An elderly local man on crutches waits to cross as a group of tourists using Segways squeeze by and into the narrow streets of Barcelona’s Gothic Quarter. (Photo by PAU BARRENA / AFP)

Whose fault? 

In Spain, anti-tourism protests have crescendoed in recent weeks. The travel industry, it seems, has grown beyond its means, and locals are taking note. 

To some degree, the problem can be traced to poor planning on the part of local governments and the unchecked expansion of algorithmic platforms like Airbnb.

Deyá points out that many government entities in Spain have welcomed tourist money, pursuing marketing campaigns without investing in adequate preparation.

“Tourism is the typical sector where many governments say, ‘ok, let’s leave it, because this works. Don’t touch it,’” Deyá says. “But there’s been no planning, there’s been no strategy.”

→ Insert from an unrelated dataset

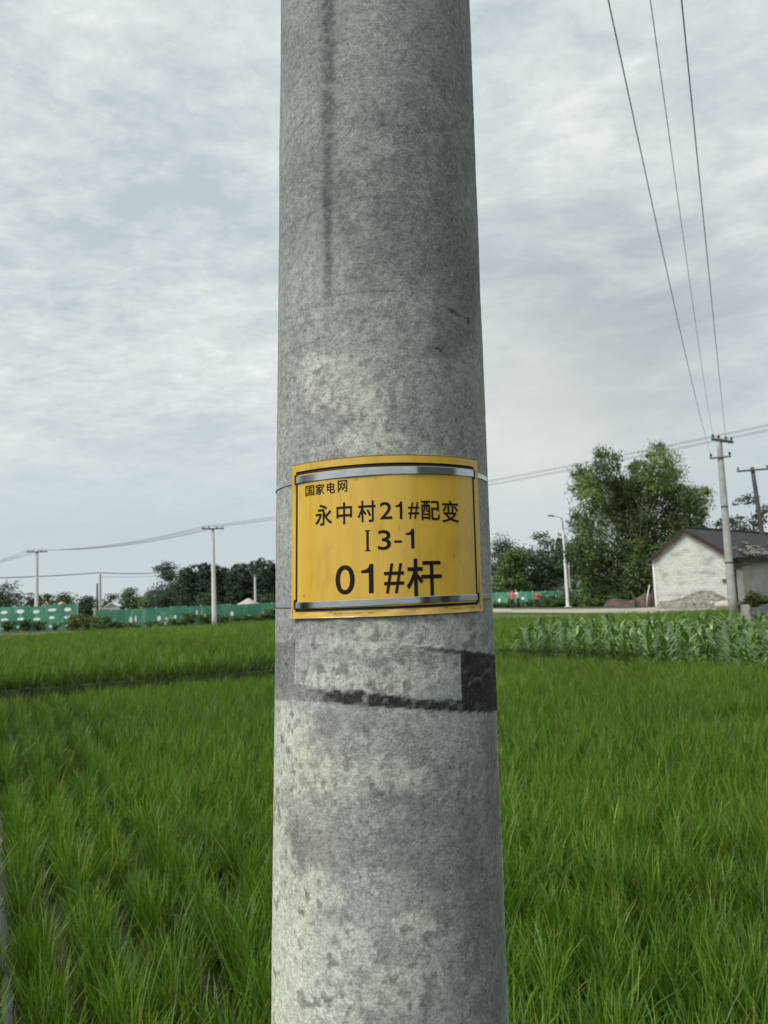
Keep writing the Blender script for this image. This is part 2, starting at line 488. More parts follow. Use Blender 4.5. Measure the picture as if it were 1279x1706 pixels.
v *= 1 - 0.30 * np.exp(-((tg + 39.5) / .35) ** 2) * sstep(2.27, 2.3, zg) * (1 - sstep(2.46, 2.5, zg)) * sstep(.35, .6, n2 + .1)
for b, k in (((41, 2.1655, 4.0, .0045), .62), ((48, 2.1625, 6, .0022), .5), ((55, 2.160, 1.8, .005), .66), ((30.6, 2.110, 1.4, .0022), .75), ((32.4, 2.1085, 1.2, .0014), .7), ((-33, 2.085, 2.0, .006), .4), ((46, 2.0, 1.2, .005), .35), ((34, 2.04, 1.5, .005), .3)):
    v *= 1 - k * blob(*b, wob=0.4)
# slightly coloured albedo
gr = 0.5 * up + 0.3 * (n4 - 0.3)
rgb = np.stack([v * (0.965 - 0.05 * gr), v * (1.0 + 0.012 * gr), v * (0.955 - 0.01 * gr)], -1)
rgb[..., 2] -= (0.018 * pale + .03 * lait) * v / 0.4
# scraped-off poster: tape and glue left on the concrete
jag = 0.005 * (fbm(u * 70 + 9, zg * 70, 83, 4) - 0.5) * 2
z_low = np.interp(tg, [-90, -76.3, -57.4, -47.3, -22.6, 0, 16.5, 38.6, 60.9, 100], [1.662, 1.6637, 1.6691, 1.6713, 1.6708, 1.6652, 1.6605, 1.6517, 1.6429, 1.632])
z_top = np.interp(tg, [-90, -71.5, -54.5, -47.9, 0.4, 17.2, 39.7, 66.7, 100], [1.736, 1.7387, 1.7435, 1.7454, 1.7396, 1.7339, 1.7241, 1.7136, 1.703])
lab_b = np.interp(tg, [-47.3, -32.3, -22.6, -10.9, 0, 16.6, 38.6], [1.6892, 1.6862, 1.6848, 1.6838, 1.6796, 1.6736, 1.6650])
band = sstep(-.0005, .0005, zg - z_low - .12 * jag) * (1 - sstep(-.001, .001, zg - z_top - jag * .5))
lab_l, lab_r = -47.3, 38.8
lab = sstep(lab_l - .4, lab_l + .4, tg) * (1 - sstep(lab_r - .4, lab_r + .4, tg)) * sstep(-.0008, .0008, zg - lab_b + jag * (1.1 - .8 * sstep(10, 30, tg)))
inside = lab
res = band * (1 - inside)
gum = sstep(0.30, 0.44, n2 * .6 + n3 * .4)
grey_side = res * (1 - sstep(-30, -24, tg + 3 * (n2 - .5)))
black = res * sstep(-34, -24, tg + 9 * (n3 - .5)) * (0.35 + 0.65 * np.maximum(gum, sstep(34, 42, tg)))
upper = sstep(-.0006, .0006, 0.0005 + .0024 * sstep(0, 38, tg) + jag * .22 - np.abs(zg - z_top + .0012)) * sstep(-8, 6, tg) * (.35 + .65 * sstep(5, 25, tg))
rgb *= (1 - 0.40 * grey_side * (0.45 + 1.1 * n3))[..., None]
blk = np.maximum(black, 0.85 * upper)
blk_col = 0.016 + 0.09 * sstep(.53, .70, n3 * .5 + n5 * .5) + .10 * sstep(.56, .66, n2 * .5 + n3 * .5) * (1 - sstep(30, 45, tg)) + 0.03 * sstep(0.5, .7, fbm(u * 20 + 3, zg * 120, 97, 3))
blk_col = blk_col * (1 - .45 * sstep(34, 44, tg))
rgb = rgb * (1 - 0.96 * blk)[..., None] + (0.96 * blk * blk_col)[..., None] * np.array([1, .98, .92])
edge_w = np.exp(-((tg - lab_l) / .45) ** 2) * sstep(1.690, 1.693, zg) * (1 - sstep(1.735, 1.742, zg)) * (0.35 + 0.65 * (1 - sstep(1.70, 1.715, zg)))
rgb += (edge_w * 0.32)[..., None]
scratch = np.exp(-((zg - 1.684 - .00022 * (tg - 45) * 3 + jag) / .0012) ** 2) * sstep(40, 46, tg) * res * .10
rgb += scratch[..., None]
rgb *= (1 + .45 * np.exp(-((tg - 77.0) / 1.0) ** 2) * (1 - blk))[..., None]  # highlight along the seam, painted into the colour
rgb = np.clip(rgb, 0.006, 0.62)
# skin with a raised mould seam down both sides
off = 0.0021 * np.exp(-((tg - 77.0) / 1.1) ** 2) + 0.0016 * (n1 - .5) * fine + 0.0006 * (n3 - .5) * fine - 0.0008 * st * fine
off = off + fine * (.0007 * inside * band + .0009 * np.minimum(blk, 1) * (.4 + .6 * n3) + .0012 * edge_w)
co = pole_xyz(tg, zg, off).reshape(-1, 3)
nt_, nz_ = len(TH), len(ZZ)
ii = np.arange(nz_ - 1)[:, None] * nt_; jj = np.arange(nt_)[None, :]; j2 = (jj + 1) % nt_
quads = np.stack([ii + jj, ii + j2, ii + nt_ + j2, ii + nt_ + jj], -1).reshape(-1, 4)
pole = empty('utility_pole', (PX0 + PAX * -1.8, PY0 + PAY * -1.8, 0))
tag(pole, 'big round concrete utility pole with the yellow number plate and black tape scraps', 'utility pole')


def adopt(o, root):
    """parent a mesh made in world space to its thing without moving it"""
    o.parent = root
    o.matrix_parent_inverse = Matrix.Translation(-root.location) if root.rotation_euler.z == 0 else (Matrix.Translation(root.location) @ Matrix.Rotation(root.rotation_euler.z, 4, 'Z')).inverted()
    return o


adopt(npmesh('shaft', co, quads, M['pole'], col=rgb.reshape(-1, 3), smooth=True), pole)

# number plate -------------------------------------------------------------
sign = empty('number_plate', tuple(pole_xyz(np.array(3.0), np.array(1.772)).tolist()))
tag(sign, 'yellow enamel number plate with black lettering strapped round the big concrete pole', 'sign')
PT0, PT1, PZ0, PZ1 = -48.6, 55.2, 1.7722, 1.9690
PT_O = 0.0032


def plate_off(th, z):
    e = np.maximum(sstep(-44, -49, th), sstep(50, 56, th))
    return PT_O + 0.0016 * e + 0.0006 * np.sin(th * 0.13 + 1.0) + 0.0010 * sstep(1.785, 1.772, z) * (0.4 + 0.6 * np.sin(th * .35))


def bent(name, th0, th1, z0, z1, lift, mat, thick=0.0008, nth=120, nz=2, col=None, zfun=None):
    th = np.linspace(th0, th1, nth); zz = np.linspace(z0, z1, nz)
    a, b = np.meshgrid(th, zz)
    bz = b if zfun is None else zfun(a, b)
    front = pole_xyz(a, bz, plate_off(a, b) + lift); back = pole_xyz(a, bz, plate_off(a, b) + lift - thick)
    n = nth * nz
    i = np.arange(nz - 1)[:, None] * nth; j = np.arange(nth - 1)[None, :]
    q = np.stack([i + j, i + j + 1, i + nth + j + 1, i + nth + j], -1).reshape(-1, 4)
    per = list(range(nth)) + [nth * (k + 1) - 1 for k in range(1, nz)] + [n - 1 - k for k in range(1, nth)] + [nth * (nz - 1 - k) for k in range(1, nz - 1)]
    rim = [(per[k], per[(k + 1) % len(per)], n + per[(k + 1) % len(per)], n + per[k]) for k in range(len(per))]
    allq = np.concatenate([q, q[:, ::-1] + n, np.array(rim)])
    c = None if col is None else np.concatenate([col(a, b).reshape(-1, 3)] * 2)
    return adopt(npmesh(name, np.concatenate([front.reshape(-1, 3), back.reshape(-1, 3)]), allq, mat, col=c, smooth=False), sign)


def plate_col(a, b):
    x = np.radians(a) * .15
    y = np.array([0.60, 0.375, 0.050]); base_c = np.ones(a.shape + (3,)) * y
    base_c *= (1 + 0.10 * (fbm(x * 40 + 9, b * 6, 5, 3) - .5))[..., None]
    dirt = fbm(x * 25 + 4, b * 25, 61, 4) * .6 + fbm(x * 160 + 4, b * 40, 63, 3) * .4
    base_c *= (1 - .13 * sstep(.54, .74, dirt) - .06 * sstep(.5, .62, fbm(x * 140 + 4, b * 5, 67, 3)))[..., None]
    for a_, z_, w_, h_ in ((-11.5, 1.9405, .7, .0012), (-2.5, 1.9405, .6, .001), (-26, 1.942, .3, .001), (36, 1.842, .35, .0016), (-40, 1.80, .5, .001), (8, 1.878, .25, .004), (44, 1.90, .3, .0008), (22, 1.93, .25, .0007)):
        base_c *= (1 - .62 * np.exp(-((a - a_) / w_) ** 2 - ((b - z_) / h_) ** 2))[..., None]
    # film torn along the lower edge and lower right corner: brown tear line
    zt = 1.7790 + 0.0030 * (fbm(x * 55 + 3, b * 0 + 2, 41, 4) - .5) * 2 + .0014 * np.sin(a * .12)
    torn = 1 - sstep(-.0004, .0004, b - zt)
    base_c = base_c * (1 - torn)[..., None] + torn[..., None] * np.array([0.60, 0.39, 0.10]) * (0.85 + .4 * fbm(x * 90 + 3, b * 300, 47, 3))[..., None]
    tear = np.exp(-((b - zt) / .0007) ** 2) * (0.3 + 0.9 * fbm(x * 30 + 8, b * 0, 51, 2))
    xr = 53.2 + 1.2 * (fbm(b * 90, a * 0 + 5, 53, 3) - .5)
    tear = np.maximum(tear, np.exp(-((a - xr) / .45) ** 2) * (1 - sstep(1.81, 1.83, b)))
    tear = np.maximum(tear, np.exp(-((a + 47.0 + .8 * fbm(b * 120, a * 0, 57, 3)) / .35) ** 2) * (1 - sstep(1.786, 1.80, b)) * .8)
    tear = np.maximum(tear, .55 * np.exp(-((b - PZ0) / .0009) ** 2))
    return base_c * (1 - .80 * np.clip(tear, 0, 1))[..., None] + np.clip(tear, 0, 1)[..., None] * np.array([.10, .045, .012]) * .5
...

READ ALSO: Where in Spain do locals ‘hate’ tourists?

Back in Barcelona, the city’s public transport authority was involved in the promotion of the Carmel bunkers through its Bus Turistic webpage, encouraging tourists to come see the “spectacular views over Barcelona.” 

The promotion was taken down on April 16th after continued anti-tourism protests from the Turó de la Rovira neighbourhood council, of which Mar is a member. 

READ ALSO: Barcelona restricts access to popular sunset viewpoint to stop tourist parties

But as is the case with so many industries in a crowded world full of contradictions, the individual cannot be absolved of all responsibility, as one’s choice to participate in harmful systems enables their continuation. 

No law or tourist tax will compel tourists to act with empathy, and the absence of such regulations should not be used to justify one’s bad behaviour abroad. 

“The problem is that we’re hypocrites, and we think that it’s someone else who has to solve the problem,” Deyá says. 

Mar, who’s never been much of a traveller himself, is no longer interested in traveling internationally after seeing what tourism has done to his city. 

“So much of my city has become inhospitable for residents,” he says. “Because we’re truly suffering from it here in Barcelona, the concept of tourism disgusts me more and more.”